Scott Holland May 20, 2016, 5:09pm

The mayor of Harvey has quickly agreed to pay a $10,000 fine as part of a settlement reached with the federal Securities and Exchange Commission, ending a legal action the financial watchdog agency launched over allegations the suburban city had improperly steered nearly $2 million in investors’ money away from an advertised hotel development project to the city’s general coffers.

On May 19, the SEC announced in a release that it had reached the settlement with Harvey Mayor Eric J. Kellogg. The release came the same day the SEC formally filed its allegations in a complaint in Chicago federal court. Kellogg has served as the mayor of the suburban Cook County community since 2003.

The complaint centered on three municipal bond offerings Harvey had posted in 2008, 2009 and 2010, totaling about $14 million. The money was supposed to help develop and build a hotel in the community, “but instead city officials diverted at least $1.7 million in bond proceeds to fund the city’s payroll and other operational costs unrelated to the hotel project,” per the SEC release.

According to the court filing, the bonds were supposed to be paid from dedicated revenue streams like the city’s hotel-motel tax, sales tax or revenue from the tax increment financing district encompassing the hotel. These kinds of bonds differ from general obligation bonds, which can be repaid from general funds and used to fund basic operations.

According to the release, Kellogg agreed to settle the charges without admitting or denying the SEC’s allegations. Under the settlement, which is subject to court approval, Kellogg will pay a $10,000 fine and abstain from all future municipal bond offerings.

“Investors were told one thing while the city did another, and Kellogg was in a position to control the bond issuances and prevent any fraudulent use of investor money,” said LeeAnn Ghazil Gaunt, chief of the SEC Enforcement Division’s Public Finance Abuse Unit.

“His days of participating in muni bond offerings are over.”

In its filing, the SEC alleged Harvey’s former comptroller “received approximately

$290,000 in undisclosed payments derived from bond proceeds and other proceeds

earmarked for the hotel redevelopment project.” It further alleged the city “made misrepresentations and omissions to investors about how bond proceeds would be

used and the risks associated with investments in Harvey’s municipal bonds.”

Kellogg, 60, was a city alderman from 1991 to 2003 before being elected Mayor; he won his fourth term on April 7, 2015. Based on his control of the city, Kellogg is liable for fraud as a control person under Section 20(a) of the Securities Exchange Act, the SEC said.

The SEC said the city’s actions with respect to bond money “has turned into a fiasco for bond investors and Harvey residents. According to news reports, the proposed Holiday Inn hotel and conference center stands as an unfinished decrepit shell.”
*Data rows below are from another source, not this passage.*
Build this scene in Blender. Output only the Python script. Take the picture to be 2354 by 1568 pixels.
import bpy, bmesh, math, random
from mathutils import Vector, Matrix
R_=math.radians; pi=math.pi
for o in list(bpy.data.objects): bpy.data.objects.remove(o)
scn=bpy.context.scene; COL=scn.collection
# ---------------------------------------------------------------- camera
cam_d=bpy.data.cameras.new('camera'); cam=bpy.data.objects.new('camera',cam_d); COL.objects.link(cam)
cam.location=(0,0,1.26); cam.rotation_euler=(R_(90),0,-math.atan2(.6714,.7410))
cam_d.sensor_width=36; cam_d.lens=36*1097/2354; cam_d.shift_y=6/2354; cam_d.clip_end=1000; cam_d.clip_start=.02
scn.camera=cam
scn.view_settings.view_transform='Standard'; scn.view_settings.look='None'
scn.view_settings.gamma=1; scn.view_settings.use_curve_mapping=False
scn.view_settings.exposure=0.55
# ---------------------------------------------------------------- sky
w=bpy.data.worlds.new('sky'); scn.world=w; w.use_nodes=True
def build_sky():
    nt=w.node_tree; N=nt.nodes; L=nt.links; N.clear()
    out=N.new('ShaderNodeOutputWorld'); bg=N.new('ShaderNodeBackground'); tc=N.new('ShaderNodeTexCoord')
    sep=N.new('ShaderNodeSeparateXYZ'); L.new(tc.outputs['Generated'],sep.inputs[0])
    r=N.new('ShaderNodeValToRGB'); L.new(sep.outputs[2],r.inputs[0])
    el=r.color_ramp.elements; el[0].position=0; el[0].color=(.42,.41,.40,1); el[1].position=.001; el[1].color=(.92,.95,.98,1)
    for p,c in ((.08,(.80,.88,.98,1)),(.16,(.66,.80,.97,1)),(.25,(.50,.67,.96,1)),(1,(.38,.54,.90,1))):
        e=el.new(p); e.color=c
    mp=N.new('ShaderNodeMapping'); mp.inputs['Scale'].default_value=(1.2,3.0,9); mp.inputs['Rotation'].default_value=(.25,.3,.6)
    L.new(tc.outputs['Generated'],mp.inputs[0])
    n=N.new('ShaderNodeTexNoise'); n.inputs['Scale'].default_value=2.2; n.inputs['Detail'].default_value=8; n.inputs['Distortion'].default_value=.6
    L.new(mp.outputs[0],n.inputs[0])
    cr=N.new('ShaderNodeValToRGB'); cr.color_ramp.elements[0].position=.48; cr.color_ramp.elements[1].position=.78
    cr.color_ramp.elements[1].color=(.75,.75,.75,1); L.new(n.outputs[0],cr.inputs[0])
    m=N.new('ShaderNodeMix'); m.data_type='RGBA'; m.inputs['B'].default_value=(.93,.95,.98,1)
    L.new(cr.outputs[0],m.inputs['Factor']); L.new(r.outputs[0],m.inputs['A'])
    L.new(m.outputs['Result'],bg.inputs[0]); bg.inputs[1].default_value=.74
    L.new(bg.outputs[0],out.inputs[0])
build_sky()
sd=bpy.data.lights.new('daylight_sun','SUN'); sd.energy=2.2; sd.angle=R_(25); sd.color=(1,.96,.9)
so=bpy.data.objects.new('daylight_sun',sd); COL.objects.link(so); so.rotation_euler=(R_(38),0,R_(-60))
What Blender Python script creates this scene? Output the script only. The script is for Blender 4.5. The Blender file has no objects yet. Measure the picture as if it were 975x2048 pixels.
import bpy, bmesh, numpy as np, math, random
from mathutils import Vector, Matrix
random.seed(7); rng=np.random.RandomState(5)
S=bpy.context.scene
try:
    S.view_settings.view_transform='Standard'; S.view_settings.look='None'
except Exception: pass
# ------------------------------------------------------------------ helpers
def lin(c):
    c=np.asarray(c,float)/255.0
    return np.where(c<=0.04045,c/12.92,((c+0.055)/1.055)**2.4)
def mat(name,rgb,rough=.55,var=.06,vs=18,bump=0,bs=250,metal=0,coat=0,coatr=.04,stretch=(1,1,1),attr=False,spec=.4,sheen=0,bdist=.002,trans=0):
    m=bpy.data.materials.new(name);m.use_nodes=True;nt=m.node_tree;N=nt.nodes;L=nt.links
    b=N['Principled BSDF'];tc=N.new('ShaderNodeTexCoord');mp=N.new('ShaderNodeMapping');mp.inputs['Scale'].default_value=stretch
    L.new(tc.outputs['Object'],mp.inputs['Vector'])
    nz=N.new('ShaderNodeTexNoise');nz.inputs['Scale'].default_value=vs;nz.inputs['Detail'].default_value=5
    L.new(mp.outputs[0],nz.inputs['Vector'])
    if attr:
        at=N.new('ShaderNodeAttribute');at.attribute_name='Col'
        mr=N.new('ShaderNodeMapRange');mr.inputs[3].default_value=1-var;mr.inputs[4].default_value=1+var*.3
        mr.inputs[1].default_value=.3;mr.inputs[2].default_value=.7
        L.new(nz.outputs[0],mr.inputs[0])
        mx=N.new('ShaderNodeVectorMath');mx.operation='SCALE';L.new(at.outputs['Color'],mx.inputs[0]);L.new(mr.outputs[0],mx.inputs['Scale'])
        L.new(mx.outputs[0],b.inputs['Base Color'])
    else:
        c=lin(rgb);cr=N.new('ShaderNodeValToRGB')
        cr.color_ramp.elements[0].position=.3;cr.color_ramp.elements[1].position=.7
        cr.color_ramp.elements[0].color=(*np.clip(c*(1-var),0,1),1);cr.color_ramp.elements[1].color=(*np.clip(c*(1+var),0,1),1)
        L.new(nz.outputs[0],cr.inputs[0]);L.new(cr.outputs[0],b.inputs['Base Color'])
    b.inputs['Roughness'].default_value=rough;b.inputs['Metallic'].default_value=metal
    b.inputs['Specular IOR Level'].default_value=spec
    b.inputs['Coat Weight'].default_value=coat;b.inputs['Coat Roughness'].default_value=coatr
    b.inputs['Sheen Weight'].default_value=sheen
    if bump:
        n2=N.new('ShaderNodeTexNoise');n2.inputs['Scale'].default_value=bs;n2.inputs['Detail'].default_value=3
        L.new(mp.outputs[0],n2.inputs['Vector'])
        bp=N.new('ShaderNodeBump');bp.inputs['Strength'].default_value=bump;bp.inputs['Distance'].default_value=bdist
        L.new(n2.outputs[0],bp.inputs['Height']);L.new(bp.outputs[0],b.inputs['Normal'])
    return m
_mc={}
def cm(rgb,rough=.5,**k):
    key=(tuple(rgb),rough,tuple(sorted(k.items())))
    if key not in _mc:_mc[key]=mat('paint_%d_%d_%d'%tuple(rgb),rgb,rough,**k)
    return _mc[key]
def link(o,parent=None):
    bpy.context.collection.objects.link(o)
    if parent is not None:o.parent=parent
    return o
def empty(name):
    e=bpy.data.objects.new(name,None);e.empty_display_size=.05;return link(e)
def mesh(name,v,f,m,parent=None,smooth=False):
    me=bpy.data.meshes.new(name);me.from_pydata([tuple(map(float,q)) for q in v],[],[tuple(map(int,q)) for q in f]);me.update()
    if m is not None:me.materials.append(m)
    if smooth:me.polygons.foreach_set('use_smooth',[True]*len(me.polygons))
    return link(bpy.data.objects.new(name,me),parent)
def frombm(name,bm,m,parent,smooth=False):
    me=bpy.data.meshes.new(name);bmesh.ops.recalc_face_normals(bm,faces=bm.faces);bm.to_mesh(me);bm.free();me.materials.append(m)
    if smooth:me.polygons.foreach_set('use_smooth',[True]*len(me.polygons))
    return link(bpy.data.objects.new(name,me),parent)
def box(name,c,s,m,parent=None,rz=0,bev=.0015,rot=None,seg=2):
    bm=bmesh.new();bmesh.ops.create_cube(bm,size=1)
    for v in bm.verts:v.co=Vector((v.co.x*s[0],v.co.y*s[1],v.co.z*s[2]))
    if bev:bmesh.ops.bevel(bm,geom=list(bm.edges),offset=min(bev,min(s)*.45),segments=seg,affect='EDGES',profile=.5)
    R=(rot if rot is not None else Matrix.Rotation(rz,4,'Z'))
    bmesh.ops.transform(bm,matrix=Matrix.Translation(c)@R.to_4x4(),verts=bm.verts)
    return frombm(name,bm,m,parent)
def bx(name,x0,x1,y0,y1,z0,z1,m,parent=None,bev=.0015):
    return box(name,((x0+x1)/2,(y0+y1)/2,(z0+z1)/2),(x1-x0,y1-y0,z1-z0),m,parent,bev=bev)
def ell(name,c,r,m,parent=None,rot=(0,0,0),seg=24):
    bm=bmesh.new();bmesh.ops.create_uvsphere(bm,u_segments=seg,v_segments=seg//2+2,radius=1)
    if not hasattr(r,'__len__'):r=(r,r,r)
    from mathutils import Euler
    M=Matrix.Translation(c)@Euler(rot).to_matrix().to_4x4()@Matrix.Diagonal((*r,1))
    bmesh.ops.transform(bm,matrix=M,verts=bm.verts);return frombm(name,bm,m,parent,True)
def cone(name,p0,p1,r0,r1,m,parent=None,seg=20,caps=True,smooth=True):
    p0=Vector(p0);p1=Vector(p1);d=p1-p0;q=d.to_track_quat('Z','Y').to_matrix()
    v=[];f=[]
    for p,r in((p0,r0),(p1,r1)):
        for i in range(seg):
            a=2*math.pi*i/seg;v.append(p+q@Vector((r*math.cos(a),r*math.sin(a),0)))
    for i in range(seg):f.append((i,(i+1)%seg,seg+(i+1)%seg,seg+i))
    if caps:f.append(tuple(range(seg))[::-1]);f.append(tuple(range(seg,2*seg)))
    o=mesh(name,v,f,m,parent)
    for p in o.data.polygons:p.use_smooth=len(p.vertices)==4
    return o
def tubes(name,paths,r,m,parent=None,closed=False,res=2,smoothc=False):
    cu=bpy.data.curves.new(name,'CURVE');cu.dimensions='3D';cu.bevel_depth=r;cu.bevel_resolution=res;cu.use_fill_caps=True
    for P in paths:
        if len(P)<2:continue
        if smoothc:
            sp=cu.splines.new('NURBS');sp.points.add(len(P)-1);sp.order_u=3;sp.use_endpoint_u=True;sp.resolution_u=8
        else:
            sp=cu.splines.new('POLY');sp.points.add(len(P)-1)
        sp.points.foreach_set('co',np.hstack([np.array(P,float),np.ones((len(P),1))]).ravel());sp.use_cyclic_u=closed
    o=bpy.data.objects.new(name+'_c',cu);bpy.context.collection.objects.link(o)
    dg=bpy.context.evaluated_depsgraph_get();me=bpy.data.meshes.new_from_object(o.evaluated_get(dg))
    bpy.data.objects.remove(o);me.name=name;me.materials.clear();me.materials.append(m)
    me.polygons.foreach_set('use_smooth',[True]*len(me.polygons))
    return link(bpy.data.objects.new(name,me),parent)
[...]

The hotel property is at 17040 S. Halsted St., and was to be converted into “a full-service Holiday Inn hotel and conference center which would include, among other things, 239 rooms, a restaurant and lounge, an indoor pool, and 10,500 square feet of meeting space.”

SEC lawyers involved in the complaint include Eric M. Phillips, Brian D. Fagel, Eric A. Celauro and Sally J. Hewitt, of the SEC’s Chicago office.